What is the “Life 101” lesson in this story? Let me sum it up as follows:

1. Do your research before you accuse someone of something, especially if it’s as heinous as “low moral fiber.”

2. If you accuse someone of something only to discover that your accusation is wrong, you should quickly—I mean like in a New York minute—withdraw the accusation. And if you’ve shared your accusation of someone with others, you owe it to the person whom you’ve wronged to let the others know that you were wrong. In other words, be as quick to right the wrong as you were when you made the other person wrong in the first place. Said differently: be as attached to admitting that you’re wrong as you are attached to being right.

3. Sincerely and humbly apologize to the person whom you’ve wronged.

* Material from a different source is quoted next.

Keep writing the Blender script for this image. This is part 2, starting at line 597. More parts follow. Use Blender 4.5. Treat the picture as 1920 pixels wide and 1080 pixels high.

4. Jumping to conclusions makes great premises for sitcoms—see I Love Lucy--but they kill relationships. Here’s a funny version of what jumping to conclusions can look like. It’s from Duck Soup, the anti-war Marx Brothers film with Groucho as the conclusion-jumping president of Freedonia, who builds a scenario on sand, with whom he’s had a falling out.

Groucho: “I’m only too happy to meet with Ambassador Trentino and offer him, on behalf of my country, the right hand of good fellowship. And I feel sure that he will accept this gesture in the spirit in which it is offered….But suppose he doesn’t? A fine thing that’ll be! I hold out my hand and he refuses to accept it! That’ll add a lot to my prestige, won’t it? (Shouting indignantly) Me, the head of a country, snubbed by a foreign ambassador! Who does he think he is that he can come here and make a sap out of me in front of all my people? Think of it! (Working himself up) hold out my hand and that hyena refuses to accept it! Why, the cheap, fourflushing swine! He’ll never get away with it, I tell you! (At that moment, Trentino enters with a retinue…) So! You refuse to shake hands with me, eh?” (He slaps Trentino with his gloves. And the two countries go to war.)

Instead of jumping to conclusions, jump to research, and jump to finding out the truth. And if you’ve ever wronged someone in the past, jump to apologize.